En effet, la notion d’abus de position dominante, au sens de l’article 102 TFUE, décrit le comportement d’une entreprise en position dominante qui sur un marché a pour effet de faire obstacle au maintien du degré de concurrence existant sur ce marché ou au développement de cette concurrence (CJCE, 13 février 1979, Hofmann – La Roche / Commission, 85/76).

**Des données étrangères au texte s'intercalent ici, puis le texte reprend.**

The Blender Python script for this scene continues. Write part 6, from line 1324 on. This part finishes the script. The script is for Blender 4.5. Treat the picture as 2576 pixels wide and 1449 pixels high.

Or, le droit de la propriété intellectuelle est par nature un droit exclusif conférant un monopole à son titulaire, auquel se rattache le droit d’intenter une action en contrefaçon. Le simple usage de ce droit ne peut donc, en principe, pas constituer un abus de droit, même de la part d’une entreprise en position dominante (CJCE, 5 octobre 1988, Volvo c. Erik Veng Ltd, 238/87).

Néanmoins, la Cour de justice de l’Union Européenne relève qu’en l’espèce, le titulaire du brevet essentiel à une norme avait pris l’engagement « irrévocable » d’accorder des licences FRAND qui favorisent l’apparition ou le maintien sur le marché de produits concurrents.

Selon la Cour de justice de l’Union Européenne, un tel refus peut donc constituer un abus de position dominante, sauf si les conditions suivantes sont respectées préalablement à l’action en cessation:

  • avertir le contrefacteur allégué en désignant ledit brevet et en précisant la façon dont celui-ci a été contrefait, et lui transmettre une offre concrète et écrite de licence aux conditions FRAND précisant la redevance et ses modalités de calcul, et
  • ledit contrefacteur continuant à exploiter le brevet ne donne pas suite à cette offre avec diligence, conformément aux usages commerciaux reconnus en la matière et de bonne foi, ce qui doit être déterminé sur la base d’éléments objectifs et implique notamment l’absence de toute tactique dilatoire.

Les juges considèrent donc que « l’article 102 TFUE doit être interprété en ce sens qu’il n’interdit pas, dans des circonstances telles que celles en cause au principal, à une entreprise se trouvant en position dominante et détenant un brevet essentiel à une norme établie par un organisme de normalisation qu’elle s’est engagée, auprès de cet organisme, à donner en licence à des conditions FRAND, d’introduire une action en contrefaçon dirigée contre le contrefacteur allégué de son brevet et tendant à la fourniture de données comptables relatives aux actes d’utilisation passés de ce brevet ou à l’allocation de dommages-intérêts au titre de ces actes. »

Ainsi, la Cour conditionne la validité d’une action en cessation de contrefaçon à la bonne foi des parties dans la recherche d’une solution alternative, à l’amiable, leur permettant de faire chacun valoir leurs droits respectifs, à savoir la protection de la propriété intellectuelle et les impératifs de libre jeu de la concurrence.